Many works by the famous Soviet sculptor and sketcher Alexei Teneta (1899–1972) done for the exhibition are connected to its postwar renovation. Together with other experts, he decorated Pavilion 2 Public Education. In particular, in the 1950s, Teneta’s Herder and Kolkhoz Woman statues stood in front of the pavilion entrance. Unfortunately they did not survive until today.

Alexei Teneta. Herder and Kolkhoz Woman statues

Another piece, made together with Dmitry Schwartz, is called Bolsheviks of the North sculpture group, which decorated the Soviet Arctic Pavilion in 1939. It features several profession: a pilot in the centre, with a sailor, kolkhoz woman, miner, fisher and hunter nearby. The sculpture group was lost together with the pavilion.

Alexei Teneta. Bolsheviks of the North sculpture group

In 1951–1954, Alexei Teneta and other masters took part in designing sculptures for the Friendship of Nations fountain: girls wearing national dresses and representing SSR republics.

Teneta worked in the genre of easel, monument and monument-decorative sculpture.

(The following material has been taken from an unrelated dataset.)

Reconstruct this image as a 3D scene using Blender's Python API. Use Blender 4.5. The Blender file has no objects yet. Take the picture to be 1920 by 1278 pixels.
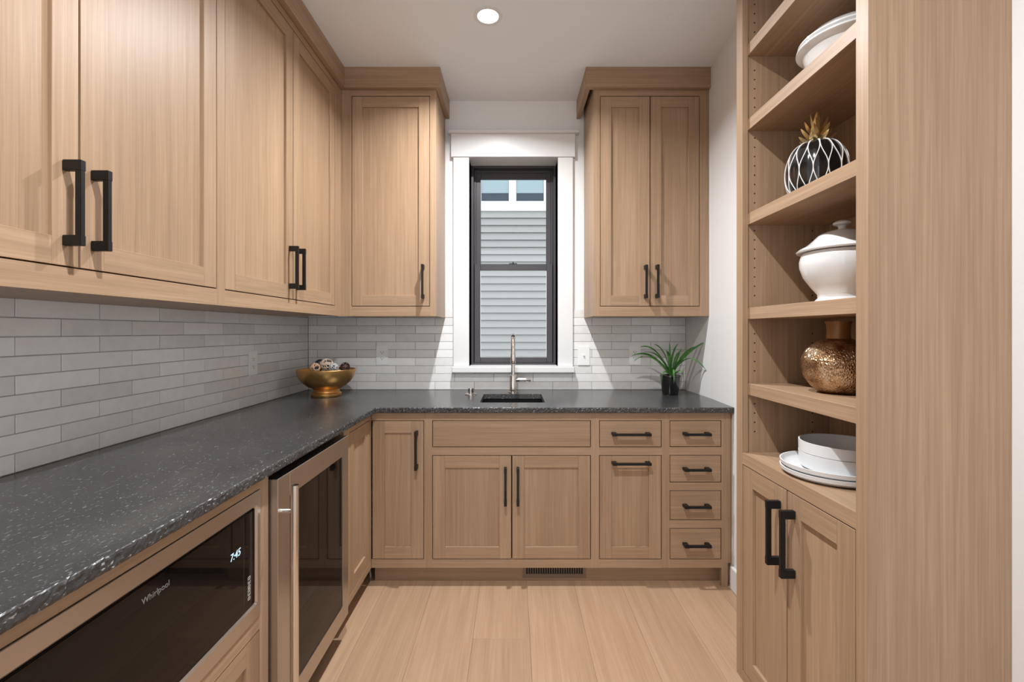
import bpy, bmesh, math, random
from mathutils import Vector, Matrix
from mathutils.geometry import tessellate_polygon
random.seed(7)
PI = math.pi
C = bpy.context.scene.collection
sc = bpy.context.scene

# ------------------------------------------------------------------ camera, world, exposure
cam = bpy.data.cameras.new('camera')
camo = bpy.data.objects.new('camera', cam); C.objects.link(camo)
camo.location = (0, 0, 1.296); camo.rotation_euler = (PI/2, 0, 0)
cam.sensor_width = 36; cam.lens = 872/1920*36
cam.shift_x = -2/1920; cam.shift_y = -18/1920; cam.clip_start = .02
sc.camera = camo
sc.view_settings.view_transform = 'Standard'; sc.view_settings.look = 'None'
sc.view_settings.gamma = 1; sc.view_settings.use_curve_mapping = False
sc.view_settings.exposure = 0.32
w = bpy.data.worlds.new('sky'); sc.world = w; w.use_nodes = True
bg = w.node_tree.nodes['Background']
bg.inputs[0].default_value = (.93, .97, 1, 1); bg.inputs[1].default_value = 1.6
LAMP_W = 28.0                     # each recessed ceiling lamp
LAMPS = [(-.12, 2.23), (-.115, .74)]

# ------------------------------------------------------------------ materials
def newmat(name):
    m = bpy.data.materials.new(name); m.use_nodes = True
    nt = m.node_tree; b = nt.nodes['Principled BSDF']
    return m, nt, b
def N(nt, t, **k):
    n = nt.nodes.new(t)
    for a, v in k.items(): setattr(n, a, v)
    return n
def plain(name, col, rough=.5, metal=0, spec=.5, emit=None, es=0, coat=0):
    m, nt, b = newmat(name)
    b.inputs['Base Color'].default_value = (*col, 1); b.inputs['Roughness'].default_value = rough
    b.inputs['Metallic'].default_value = metal; b.inputs['Specular IOR Level'].default_value = spec
    b.inputs['Coat Weight'].default_value = coat
    if emit: b.inputs['Emission Color'].default_value = (*emit, 1); b.inputs['Emission Strength'].default_value = es
    return m
def ramp(nt, fac, stops):
    r = N(nt, 'ShaderNodeValToRGB'); e = r.color_ramp.elements
    while len(e) < len(stops): e.new(.5)
    for i, (p, c) in enumerate(stops): e[i].position = p; e[i].color = (*c, 1)
    nt.links.new(fac, r.inputs[0]); return r.outputs[0]
def wood(name, axis, rnd, c0, c1, c2, rough=.42, coarse=1.0, wav=0):
    m, nt, b = newmat(name); L = nt.links.new
    g = N(nt, 'ShaderNodeNewGeometry')
    pos = g.outputs['Position']
    oi = N(nt, 'ShaderNodeObjectInfo')
    if rnd:
        mu = N(nt, 'ShaderNodeMath', operation='MULTIPLY'); L(oi.outputs['Random'], mu.inputs[0]); mu.inputs[1].default_value = 37.0
        ad = N(nt, 'ShaderNodeVectorMath', operation='ADD'); L(pos, ad.inputs[0]); L(mu.outputs[0], ad.inputs[1]); pos = ad.outputs[0]
    def nz(across, along, det, dist=0):
        mp = N(nt, 'ShaderNodeVectorMath', operation='MULTIPLY'); L(pos, mp.inputs[0])
        s = [across]*3; s['xyz'.index(axis)] = along; mp.inputs[1].default_value = s
        n = N(nt, 'ShaderNodeTexNoise'); n.inputs['Scale'].default_value = 1; n.inputs['Detail'].default_value = det
        n.inputs['Distortion'].default_value = dist
        L(mp.outputs[0], n.inputs['Vector']); return n.outputs[0]
    fine = nz(330/coarse, 5/coarse, 3); mid = nz((90 if not wav else 34)/coarse, 1.4/coarse, 3, .3+wav); big = nz(6/coarse, .7/coarse, 2, wav)
    def mix(a, b_, f):
        x = N(nt, 'ShaderNodeMix'); x.inputs[0].default_value = f; L(a, x.inputs[2]); L(b_, x.inputs[3]); return x.outputs[0]
    s = mix(mix(fine, mid, .5), big, .28)
    col = ramp(nt, s, [(.34, c0), (.5, c1), (.64, c2)])
    if rnd:
        hs = N(nt, 'ShaderNodeHueSaturation'); mr = N(nt, 'ShaderNodeMapRange')
        L(oi.outputs['Random'], mr.inputs[0]); mr.inputs[3].default_value = 1-.06*rnd; mr.inputs[4].default_value = 1+.05*rnd
        L(mr.outputs[0], hs.inputs['Value']); L(col, hs.inputs['Color']); col = hs.outputs[0]
    L(col, b.inputs['Base Color']); b.inputs['Roughness'].default_value = rough
    b.inputs['Specular IOR Level'].default_value = .4
    bp = N(nt, 'ShaderNodeBump'); bp.inputs['Strength'].default_value = .12; bp.inputs['Distance'].default_value = .0008
    L(fine, bp.inputs['Height']); L(bp.outputs[0], b.inputs['Normal'])
    return m
OAK = ((.285, .182, .108), (.36, .236, .146), (.435, .295, .190))
wv, wx, wy = [wood('oak_grain_'+a, a, 0, *OAK) for a in 'zxy']
dv, dx_, dy = [wood('oak_door_'+a, a, .8, *OAK) for a in 'zxy']
WF = {'x': (wv, wx), 'y': (wv, wy)}; WD = {'x': (dv, dx_), 'y': (dv, dy)}
m_plank = wood('oak_plank', 'y', 1.4, (.335, .206, .125), (.395, .252, .158), (.45, .297, .192), .38, 1.5, 1.2)
m_paint = plain('wall_paint', (.80, .80, .80), .6)
m_ceil = plain('ceiling_paint', (.84, .86, .88), .7)
m_white = plain('white_trim_paint', (.74, .74, .74), .35)
m_black = plain('matte_black_metal', (.007, .0065, .0065), .45, spec=.35)
m_dark = plain('dark_void', (.01, .009, .008), .8)
m_frame = plain('dark_bronze_window', (.050, .045, .050), .35)
m_ceramic = plain('white_ceramic', (.78, .78, .78), .12, coat=.5)
m_stone = plain('white_stoneware', (.72, .73, .74), .3)
m_plate = plain('outlet_plastic', (.86, .86, .85), .3)
m_chrome = plain('brushed_nickel', (.72, .68, .64), .16, 1)
m_gold = plain('satin_gold', (.70, .40, .15), .36, 1)
m_goldleaf = plain('gold_ceramic', (.74, .56, .27), .3, .8)
m_glossblack = plain('gloss_black', (.008, .008, .009), .12, coat=.6)
m_mirror = plain('black_oven_glass', (.005, .004, .004), .03, spec=.22)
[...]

His works are kept in the Russian Museum and the Tretyakov Gallery as well as in private collections in Russia and abroad. Teneta’s most famous piece, the monument to the Fighters for Soviet Power in the Far East, was created in 1961. The sculpture decorates the central square in Vladivostok. It is considered one of the best monument works of the postwar period.

Expert wood carver

Soviet sculptor Lev Kardashev (1905–1964) was known as an expert wood carver in the artistic community. He made sculptures for the exhibition during two periods: the construction in the late 1930s and its renovation in the 1950s.

In 1939, Kardashev’s sculpture group was on show near the diorama of the Ukrainian SSR in the Main Pavilion, but later it was lost.

However, the most famous work by the sculptor, the unique New Life wooden relief, has survived. It adorns the pediment of Pavilion 67 Soviet Press (former Pavilion of the Karelo-Finnish SSR). The pediment’s inner space has five reliefs representing electrification and the main branches of the Karelo-Finnish SSR’s national economy: agriculture, forestry, cattle breeding and fishing. Wooden statues of a kolkhoz farmer with a book and a worker with a wrench stand on double wooden columns.

Kardashev was a relative of the famous painter and sketcher Vladimir Favorsky and a student of the renowned animal sculptor Ivan Yefimov. There is a house in Moscow where these artists used to work. It is known as the Red House in Novogireyevo and is located near Entuziastov Motorway. In 1936, Favorsky, Yefimov and Kardashev got a land plot to build housing and studios. They designed the three-storey brick house themselves and completed the construction by 1939.